Every line below that holds the string "picture" should be copied out.
★ ★ ★ ★ ★ ★ ★
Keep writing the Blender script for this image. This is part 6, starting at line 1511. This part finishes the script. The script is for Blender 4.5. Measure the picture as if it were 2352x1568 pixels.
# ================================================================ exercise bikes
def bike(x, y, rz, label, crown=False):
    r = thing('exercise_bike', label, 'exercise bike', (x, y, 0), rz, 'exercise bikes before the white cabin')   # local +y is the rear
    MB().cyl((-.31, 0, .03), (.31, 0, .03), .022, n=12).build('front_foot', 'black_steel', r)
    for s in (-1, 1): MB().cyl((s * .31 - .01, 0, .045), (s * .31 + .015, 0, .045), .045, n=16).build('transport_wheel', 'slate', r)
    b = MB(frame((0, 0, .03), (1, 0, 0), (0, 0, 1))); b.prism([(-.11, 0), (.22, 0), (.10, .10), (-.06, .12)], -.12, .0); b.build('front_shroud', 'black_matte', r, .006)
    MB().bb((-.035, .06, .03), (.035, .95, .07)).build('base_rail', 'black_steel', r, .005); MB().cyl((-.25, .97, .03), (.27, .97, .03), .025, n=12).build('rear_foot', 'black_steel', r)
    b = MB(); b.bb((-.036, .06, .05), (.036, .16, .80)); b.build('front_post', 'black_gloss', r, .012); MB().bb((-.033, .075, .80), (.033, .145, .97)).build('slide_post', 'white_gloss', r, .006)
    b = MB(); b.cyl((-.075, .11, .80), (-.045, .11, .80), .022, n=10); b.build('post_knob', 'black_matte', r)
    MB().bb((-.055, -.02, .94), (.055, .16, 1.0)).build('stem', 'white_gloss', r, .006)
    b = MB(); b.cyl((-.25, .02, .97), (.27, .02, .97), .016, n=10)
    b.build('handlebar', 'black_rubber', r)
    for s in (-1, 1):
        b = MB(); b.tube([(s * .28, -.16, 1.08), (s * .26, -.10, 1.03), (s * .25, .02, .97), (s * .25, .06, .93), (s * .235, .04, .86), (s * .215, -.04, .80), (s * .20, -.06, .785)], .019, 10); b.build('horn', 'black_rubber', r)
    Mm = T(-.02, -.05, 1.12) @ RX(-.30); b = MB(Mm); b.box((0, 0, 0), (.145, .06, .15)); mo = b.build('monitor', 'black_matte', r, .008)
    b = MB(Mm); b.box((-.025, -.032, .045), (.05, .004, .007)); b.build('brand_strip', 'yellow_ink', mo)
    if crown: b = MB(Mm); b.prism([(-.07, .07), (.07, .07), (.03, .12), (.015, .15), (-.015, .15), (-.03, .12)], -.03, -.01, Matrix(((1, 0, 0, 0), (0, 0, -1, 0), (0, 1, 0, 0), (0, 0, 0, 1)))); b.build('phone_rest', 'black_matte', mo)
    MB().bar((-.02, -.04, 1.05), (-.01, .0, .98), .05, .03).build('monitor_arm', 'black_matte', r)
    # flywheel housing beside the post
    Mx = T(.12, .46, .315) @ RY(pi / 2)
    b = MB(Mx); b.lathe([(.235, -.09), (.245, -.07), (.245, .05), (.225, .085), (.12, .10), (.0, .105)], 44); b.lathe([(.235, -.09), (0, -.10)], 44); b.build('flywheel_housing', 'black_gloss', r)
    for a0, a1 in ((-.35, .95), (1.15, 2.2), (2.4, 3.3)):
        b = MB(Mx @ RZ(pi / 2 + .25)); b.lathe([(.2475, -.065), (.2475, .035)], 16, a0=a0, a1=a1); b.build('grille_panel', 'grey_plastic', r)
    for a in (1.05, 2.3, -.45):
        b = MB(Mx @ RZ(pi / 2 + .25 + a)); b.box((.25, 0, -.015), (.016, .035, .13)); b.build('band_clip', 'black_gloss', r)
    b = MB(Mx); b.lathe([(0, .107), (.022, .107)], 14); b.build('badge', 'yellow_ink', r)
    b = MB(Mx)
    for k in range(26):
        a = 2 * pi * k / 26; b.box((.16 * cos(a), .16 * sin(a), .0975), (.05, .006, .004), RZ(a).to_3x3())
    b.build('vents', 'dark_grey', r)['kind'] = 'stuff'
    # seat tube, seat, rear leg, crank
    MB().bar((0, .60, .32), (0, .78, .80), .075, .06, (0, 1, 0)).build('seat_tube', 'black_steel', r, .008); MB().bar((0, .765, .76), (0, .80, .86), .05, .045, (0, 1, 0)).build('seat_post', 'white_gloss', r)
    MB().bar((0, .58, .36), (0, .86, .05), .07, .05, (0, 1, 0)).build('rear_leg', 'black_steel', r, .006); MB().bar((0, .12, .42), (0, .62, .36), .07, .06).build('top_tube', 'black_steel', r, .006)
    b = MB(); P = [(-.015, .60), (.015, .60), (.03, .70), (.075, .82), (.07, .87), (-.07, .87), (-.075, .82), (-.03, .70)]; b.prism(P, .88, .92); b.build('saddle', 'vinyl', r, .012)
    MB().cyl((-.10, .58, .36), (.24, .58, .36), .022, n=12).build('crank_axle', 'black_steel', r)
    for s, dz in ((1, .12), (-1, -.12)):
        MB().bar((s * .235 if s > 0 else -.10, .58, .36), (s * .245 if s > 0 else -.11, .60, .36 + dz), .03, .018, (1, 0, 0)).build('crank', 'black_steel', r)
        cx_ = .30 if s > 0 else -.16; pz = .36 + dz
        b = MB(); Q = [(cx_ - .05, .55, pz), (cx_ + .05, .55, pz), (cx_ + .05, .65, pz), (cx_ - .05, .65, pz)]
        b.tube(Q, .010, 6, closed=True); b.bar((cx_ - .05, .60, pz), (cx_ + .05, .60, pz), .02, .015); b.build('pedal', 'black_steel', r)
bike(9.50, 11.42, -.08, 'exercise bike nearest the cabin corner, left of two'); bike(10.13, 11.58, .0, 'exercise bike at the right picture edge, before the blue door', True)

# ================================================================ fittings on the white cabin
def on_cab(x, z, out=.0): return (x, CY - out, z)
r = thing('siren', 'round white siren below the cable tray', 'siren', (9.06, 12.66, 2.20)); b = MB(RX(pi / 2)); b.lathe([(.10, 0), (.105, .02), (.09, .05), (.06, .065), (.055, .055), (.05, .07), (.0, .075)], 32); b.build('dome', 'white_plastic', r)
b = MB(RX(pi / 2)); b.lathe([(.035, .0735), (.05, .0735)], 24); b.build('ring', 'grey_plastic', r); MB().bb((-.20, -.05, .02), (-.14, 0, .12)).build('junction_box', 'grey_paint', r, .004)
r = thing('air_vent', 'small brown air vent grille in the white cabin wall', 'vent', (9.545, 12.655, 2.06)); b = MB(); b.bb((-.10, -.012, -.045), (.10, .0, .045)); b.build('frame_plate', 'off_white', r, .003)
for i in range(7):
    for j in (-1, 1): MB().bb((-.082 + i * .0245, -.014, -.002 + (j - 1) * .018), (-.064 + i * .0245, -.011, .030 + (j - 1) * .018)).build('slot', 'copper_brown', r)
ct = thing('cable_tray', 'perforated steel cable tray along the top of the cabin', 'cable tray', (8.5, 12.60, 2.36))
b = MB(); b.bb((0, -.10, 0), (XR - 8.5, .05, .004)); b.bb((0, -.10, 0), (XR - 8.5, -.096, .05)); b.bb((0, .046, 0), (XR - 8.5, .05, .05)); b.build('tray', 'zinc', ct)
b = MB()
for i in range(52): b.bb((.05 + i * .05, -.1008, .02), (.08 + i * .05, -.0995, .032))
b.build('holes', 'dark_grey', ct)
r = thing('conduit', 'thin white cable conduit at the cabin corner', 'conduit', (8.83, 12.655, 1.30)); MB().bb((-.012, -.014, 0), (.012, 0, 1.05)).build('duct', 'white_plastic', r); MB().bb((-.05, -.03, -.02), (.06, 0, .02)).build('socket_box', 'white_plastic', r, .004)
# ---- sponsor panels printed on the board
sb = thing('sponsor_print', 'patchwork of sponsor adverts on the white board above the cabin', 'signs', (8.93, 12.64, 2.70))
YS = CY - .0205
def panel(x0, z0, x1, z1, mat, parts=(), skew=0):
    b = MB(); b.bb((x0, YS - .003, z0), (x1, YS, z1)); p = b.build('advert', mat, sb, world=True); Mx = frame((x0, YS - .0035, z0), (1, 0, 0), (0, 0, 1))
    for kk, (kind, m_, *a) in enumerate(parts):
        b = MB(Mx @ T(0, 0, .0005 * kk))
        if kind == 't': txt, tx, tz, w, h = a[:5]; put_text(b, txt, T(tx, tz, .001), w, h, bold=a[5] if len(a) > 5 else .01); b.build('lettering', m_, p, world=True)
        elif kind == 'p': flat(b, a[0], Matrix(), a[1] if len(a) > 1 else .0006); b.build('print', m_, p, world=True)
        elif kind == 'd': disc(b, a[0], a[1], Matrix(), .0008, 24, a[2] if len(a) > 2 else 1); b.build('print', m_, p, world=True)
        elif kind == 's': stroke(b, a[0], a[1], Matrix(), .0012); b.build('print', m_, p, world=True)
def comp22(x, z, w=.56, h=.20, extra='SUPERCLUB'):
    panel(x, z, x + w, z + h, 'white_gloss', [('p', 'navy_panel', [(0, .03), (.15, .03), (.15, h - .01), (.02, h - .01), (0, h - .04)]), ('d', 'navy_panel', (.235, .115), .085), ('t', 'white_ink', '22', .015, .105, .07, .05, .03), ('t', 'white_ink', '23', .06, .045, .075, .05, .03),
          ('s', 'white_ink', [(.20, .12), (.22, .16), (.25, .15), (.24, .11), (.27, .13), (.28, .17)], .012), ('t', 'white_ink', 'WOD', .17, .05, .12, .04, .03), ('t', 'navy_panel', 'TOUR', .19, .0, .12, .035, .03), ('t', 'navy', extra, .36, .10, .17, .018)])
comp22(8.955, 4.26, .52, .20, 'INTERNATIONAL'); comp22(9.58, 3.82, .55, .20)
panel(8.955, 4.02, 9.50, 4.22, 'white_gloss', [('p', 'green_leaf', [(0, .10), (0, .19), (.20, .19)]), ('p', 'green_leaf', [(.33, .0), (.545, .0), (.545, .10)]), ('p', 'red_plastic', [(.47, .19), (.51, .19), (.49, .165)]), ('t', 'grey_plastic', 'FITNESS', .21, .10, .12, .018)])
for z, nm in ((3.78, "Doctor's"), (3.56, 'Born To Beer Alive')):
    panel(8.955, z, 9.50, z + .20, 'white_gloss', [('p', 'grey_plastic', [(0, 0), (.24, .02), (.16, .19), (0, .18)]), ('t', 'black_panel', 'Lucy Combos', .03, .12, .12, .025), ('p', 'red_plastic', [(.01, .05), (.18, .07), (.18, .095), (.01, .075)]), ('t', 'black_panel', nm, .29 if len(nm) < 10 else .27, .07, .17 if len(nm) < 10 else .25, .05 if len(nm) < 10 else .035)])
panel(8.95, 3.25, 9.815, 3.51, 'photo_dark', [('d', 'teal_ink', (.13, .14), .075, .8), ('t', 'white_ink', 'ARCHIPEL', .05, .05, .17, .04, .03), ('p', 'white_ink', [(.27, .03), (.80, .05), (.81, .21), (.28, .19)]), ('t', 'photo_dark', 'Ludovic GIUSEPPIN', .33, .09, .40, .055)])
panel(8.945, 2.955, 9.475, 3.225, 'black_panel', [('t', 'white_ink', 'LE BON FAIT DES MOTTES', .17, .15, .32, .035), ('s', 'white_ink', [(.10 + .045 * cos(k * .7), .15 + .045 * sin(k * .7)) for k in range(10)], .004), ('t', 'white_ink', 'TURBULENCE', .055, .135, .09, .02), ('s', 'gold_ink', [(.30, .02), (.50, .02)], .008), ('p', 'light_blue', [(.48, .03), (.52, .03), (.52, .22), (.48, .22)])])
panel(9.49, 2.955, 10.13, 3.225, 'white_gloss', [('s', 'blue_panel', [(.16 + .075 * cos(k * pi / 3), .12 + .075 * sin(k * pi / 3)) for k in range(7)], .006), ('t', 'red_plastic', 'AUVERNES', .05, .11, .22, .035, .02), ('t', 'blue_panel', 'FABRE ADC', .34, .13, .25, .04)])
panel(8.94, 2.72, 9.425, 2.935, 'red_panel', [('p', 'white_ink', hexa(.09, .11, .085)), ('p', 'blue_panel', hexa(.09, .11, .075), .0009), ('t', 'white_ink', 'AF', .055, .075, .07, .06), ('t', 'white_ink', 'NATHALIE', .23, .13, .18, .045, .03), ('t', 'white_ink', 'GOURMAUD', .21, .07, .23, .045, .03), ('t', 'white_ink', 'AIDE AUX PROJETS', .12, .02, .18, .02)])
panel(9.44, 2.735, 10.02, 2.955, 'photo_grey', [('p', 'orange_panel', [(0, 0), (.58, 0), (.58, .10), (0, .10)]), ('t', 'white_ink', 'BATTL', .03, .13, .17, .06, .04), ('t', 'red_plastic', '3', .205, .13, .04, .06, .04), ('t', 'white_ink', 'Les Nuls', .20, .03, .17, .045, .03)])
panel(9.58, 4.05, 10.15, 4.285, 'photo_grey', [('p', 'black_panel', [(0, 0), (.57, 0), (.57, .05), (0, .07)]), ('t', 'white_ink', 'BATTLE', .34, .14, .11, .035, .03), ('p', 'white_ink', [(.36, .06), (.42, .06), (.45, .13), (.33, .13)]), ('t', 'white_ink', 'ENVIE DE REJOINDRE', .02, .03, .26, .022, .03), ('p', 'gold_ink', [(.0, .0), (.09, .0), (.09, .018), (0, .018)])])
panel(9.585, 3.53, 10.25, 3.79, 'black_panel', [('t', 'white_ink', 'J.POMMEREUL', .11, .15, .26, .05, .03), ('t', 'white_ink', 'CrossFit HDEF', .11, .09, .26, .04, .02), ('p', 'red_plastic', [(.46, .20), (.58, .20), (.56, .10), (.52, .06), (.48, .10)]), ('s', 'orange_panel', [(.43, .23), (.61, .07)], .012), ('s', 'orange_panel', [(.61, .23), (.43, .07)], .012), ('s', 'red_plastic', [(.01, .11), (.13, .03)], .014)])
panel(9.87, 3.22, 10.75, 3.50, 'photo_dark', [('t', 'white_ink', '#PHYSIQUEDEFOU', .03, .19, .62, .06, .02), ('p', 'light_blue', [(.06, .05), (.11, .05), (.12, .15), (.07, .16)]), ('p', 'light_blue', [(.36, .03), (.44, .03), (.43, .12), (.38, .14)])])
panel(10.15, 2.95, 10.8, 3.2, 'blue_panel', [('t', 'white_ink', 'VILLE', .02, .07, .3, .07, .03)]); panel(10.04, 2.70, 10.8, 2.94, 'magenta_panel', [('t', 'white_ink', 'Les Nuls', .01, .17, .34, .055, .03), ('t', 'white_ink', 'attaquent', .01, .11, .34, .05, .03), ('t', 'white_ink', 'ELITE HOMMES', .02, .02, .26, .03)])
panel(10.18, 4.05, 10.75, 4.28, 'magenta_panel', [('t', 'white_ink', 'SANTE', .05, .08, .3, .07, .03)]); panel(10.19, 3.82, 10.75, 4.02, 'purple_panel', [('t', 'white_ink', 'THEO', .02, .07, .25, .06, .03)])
★ ★ ★ ★ ★ ★ ★
◆ Response to the exercise ◆
Keep writing the Blender script for this image. This is part 6, starting at line 1511. This part finishes the script. The script is for Blender 4.5. Measure the picture as if it were 2352x1568 pixels.
bike(9.50, 11.42, -.08, 'exercise bike nearest the cabin corner, left of two'); bike(10.13, 11.58, .0, 'exercise bike at the right picture edge, before the blue door', True)